Die Lager beider Bewerber werben intensiv um Unterstützer
Lars Christoph ist in diesem Jahr 40 Jahre alt geworden und arbeitet als Rechtsanwalt in Köln. Mit Blick auf seine Persönlichkeit scheint er das komplette Gegenteil von Nienhaus. Er wirkt oft unterkühlt, fast schon ein wenig verschlossen. Klar, Repräsentation gehöre auch zu den Aufgaben eines Bürgermeisters, sagt er. Und im Laufe der Zeit könne auch er lernen, empathischer zu werden. Doch er sagt auch klar, dass repräsentative Aufgaben auch mal hinten anstehen müssen, wenn im Rathaus „der Baum brennt“. Als Bürgermeister will er da hingehen, wo es weh tut, und wer ihn in politischen Diskussionen im Rat oder in Ausschusssitzungen erlebt hat, weiß, dass er keine Konfrontation scheut. Im Gegenteil, er mag die verbale Auseinandersetzung und findet meist gute Argumente, um sein Gegenüber entweder zu überzeugen oder in die Schranken zu weisen.
Sein Antrieb? Kritiker sprechen von persönlichem Ehrgeiz und Karrierestreben. Und eben das reiche nicht als Argument, um Nienhaus abzulösen. An Erfahrung mangelt es Christoph allerdings nicht: Seit 20 Jahren ist er Lokalpolitiker in Kaarst und weiß über alles oft bis ins kleinste Detail Bescheid. Spötter meinen, er habe keine Hobbys und würde seine komplette Freizeit für die Politik „opfern“. Sollte Lars Christoph bei der Mitgliederversammlung am Montag unterliegen, will er nach der Wahlperiode sein Ratsmandat niederlegen. Bis dahin will er – je nach Entscheidung der CDU am Montag – auch für Nienhaus alles in die Waagschale werfen, um die Kommunalwahl zu gewinnen und einen CDU-Bürgermeister zu stellen.

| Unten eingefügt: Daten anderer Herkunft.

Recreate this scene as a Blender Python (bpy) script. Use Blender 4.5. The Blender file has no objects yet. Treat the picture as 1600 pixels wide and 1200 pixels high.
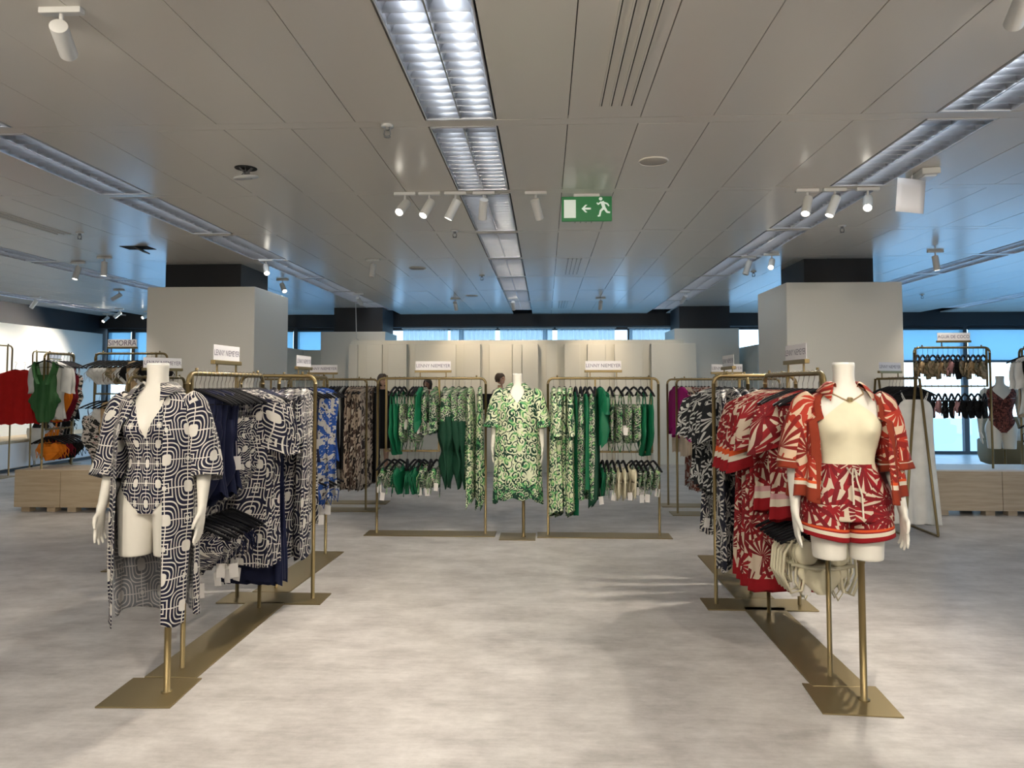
import bpy, bmesh, math, random
from mathutils import Vector, Matrix, Quaternion, noise as mnoise
from math import sin, cos, pi, radians as rad, sqrt, exp, atan2

S = bpy.context.scene
C = S.collection
# ------------------------------------------------------------------ camera, world, exposure
PITCH = rad(2.7)
YAW = math.atan(52 / 1150)
cam_d = bpy.data.cameras.new('camera')
cam = bpy.data.objects.new('camera', cam_d)
C.objects.link(cam)
cam_d.sensor_width = 36.0
cam_d.lens = 36.0 * 1150 / 1600
cam_d.shift_y = -math.tan(PITCH) * 1150 / 1600
cam.location = (0, 0, 1.45)
cam.rotation_euler = (pi / 2 + PITCH, 0, YAW)
cam_d.clip_end = 200
S.camera = cam
S.view_settings.view_transform = 'Standard'
S.view_settings.look = 'None'
S.view_settings.gamma = 1
S.view_settings.use_curve_mapping = False
S.view_settings.exposure = 0.0
S.cycles.max_bounces = 7
S.cycles.diffuse_bounces = 4
S.cycles.glossy_bounces = 3
S.cycles.transmission_bounces = 4
S.cycles.transparent_max_bounces = 8
S.cycles.caustics_reflective = False
S.cycles.caustics_refractive = False
S.cycles.blur_glossy = 1.0
S.cycles.use_denoising = True
S.cycles.sample_clamp_indirect = 4.0

W = bpy.data.worlds.new('world')
S.world = W
W.use_nodes = True
wn = W.node_tree
wn.nodes.clear()
_bg = wn.nodes.new('ShaderNodeBackground'); _wo = wn.nodes.new('ShaderNodeOutputWorld')
_tc = wn.nodes.new('ShaderNodeTexCoord'); _sx = wn.nodes.new('ShaderNodeSeparateXYZ'); _rp = wn.nodes.new('ShaderNodeValToRGB')
wn.links.new(_tc.outputs['Generated'], _sx.inputs[0]); wn.links.new(_sx.outputs['Z'], _rp.inputs[0])
_rp.color_ramp.elements[0].position = 0.0; _rp.color_ramp.elements[0].color = (.66, .86, 1.0, 1)
_rp.color_ramp.elements[1].position = 0.35; _rp.color_ramp.elements[1].color = (.28, .58, .95, 1)
wn.links.new(_rp.outputs[0], _bg.inputs[0]); wn.links.new(_bg.outputs[0], _wo.inputs[0])
_bg.inputs[1].default_value = 3.7

TUBE_E = 13.0        # emission of the fluorescent tubes
SPOT_W = 105.0        # watts of a track spot
HC = 2.93            # ceiling height

# ------------------------------------------------------------------ small node kit
class NT:
    def __init__(s, m):
        s.m = m; s.t = m.node_tree
    def n(s, typ, **kw):
        o = s.t.nodes.new(typ)
        for k, v in kw.items(): setattr(o, k, v)
        return o
    def put(s, sock, v):
        if isinstance(v, bpy.types.NodeSocket): s.t.links.new(v, sock)
        else: sock.default_value = v
    def math(s, op, a, b=0.0, c=None, clamp=False):
        o = s.n('ShaderNodeMath', operation=op, use_clamp=clamp)
        s.put(o.inputs[0], a); s.put(o.inputs[1], b)
        if c is not None: s.put(o.inputs[2], c)
        return o.outputs[0]
    def vmath(s, op, a, b=(0, 0, 0), out=0):
        o = s.n('ShaderNodeVectorMath', operation=op)
        s.put(o.inputs[0], a)
        if op == 'SCALE': s.put(o.inputs['Scale'], b)
        else: s.put(o.inputs[1], b)
        return o.outputs[out]
    def mix(s, f, a, b):
        o = s.n('ShaderNodeMix', data_type='RGBA')
        s.put(o.inputs[0], f); s.put(o.inputs[6], a); s.put(o.inputs[7], b)
        return o.outputs[2]
    def sep(s, v):
        o = s.n('ShaderNodeSeparateXYZ'); s.put(o.inputs[0], v); return o.outputs
    def comb(s, x, y, z=0.0):
        o = s.n('ShaderNodeCombineXYZ'); s.put(o.inputs[0], x); s.put(o.inputs[1], y); s.put(o.inputs[2], z); return o.outputs[0]
    def noise(s, v, scale, detail=2.0, rough=.5, out=0, dim='3D'):
        o = s.n('ShaderNodeTexNoise', noise_dimensions=dim); s.put(o.inputs['Vector'], v)
        o.inputs['Scale'].default_value = scale; o.inputs['Detail'].default_value = detail; o.inputs['Roughness'].default_value = rough
        return o.outputs[out]
    def step(s, v, lo, hi):
        o = s.n('ShaderNodeMapRange', interpolation_type='SMOOTHSTEP'); s.put(o.inputs[0], v)
        o.inputs[1].default_value = lo; o.inputs[2].default_value = hi
        return o.outputs[0]

def c4(c): return (c[0], c[1], c[2], 1.0)
def mat(name, base=(.8, .8, .8), rough=.6, metal=0.0, emit=None, es=0.0, spec=.5, sheen=0.0):
    m = bpy.data.materials.new(name); m.use_nodes = True
    b = m.node_tree.nodes['Principled BSDF']
    b.inputs['Base Color'].default_value = c4(base); b.inputs['Roughness'].default_value = rough
    b.inputs['Metallic'].default_value = metal; b.inputs['Specular IOR Level'].default_value = spec
    if sheen: b.inputs['Sheen Weight'].default_value = sheen
    if emit: b.inputs['Emission Color'].default_value = c4(emit); b.inputs['Emission Strength'].default_value = es
    return m
def bsdf(m): return m.node_tree.nodes['Principled BSDF']
def fabric(name, base, rough=.85, spec=.2):
    m = mat(name, base, rough, spec=spec); k = NT(m)
    tc = k.n('ShaderNodeTexCoord').outputs['Object']
    v = k.noise(tc, 9.0, 2)
    dk = tuple(x * .8 for x in base); lt = tuple(min(1, x * 1.15) for x in base)
    k.put(bsdf(m).inputs['Base Color'], k.mix(v, c4(dk), c4(lt)))
    return m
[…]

Doch was passiert dann? Die CDU würde ihren Fraktionsvorsitzenden im Kaarster Stadtrat verlieren. Noch ist innerhalb der Partei kein Nachfolger mit der Erfahrung eines Lars Christoph in Sicht. Ob mit einem Kandidaten Christoph oder einer Kandidatin Nienhaus dass mit der Entscheidung über die Bürgermeisterkandidatur bei den Kaarster Christdemokraten Ruhe einkehren wird, ist kaum zu erwarten. Die Partei ist gespalten.
Die Lager beider Bewerber werben unterdessen intensiv um Unterstützer, im Zweifel auch mit dem Versuch, noch rechtzeitig vor der Abstimmung bei der Mitgliederversammlung am Montag in der Aula des Georg-Büchner-Gymnasiums neue Parteimitglieder zu akquirieren. Es wird spannend.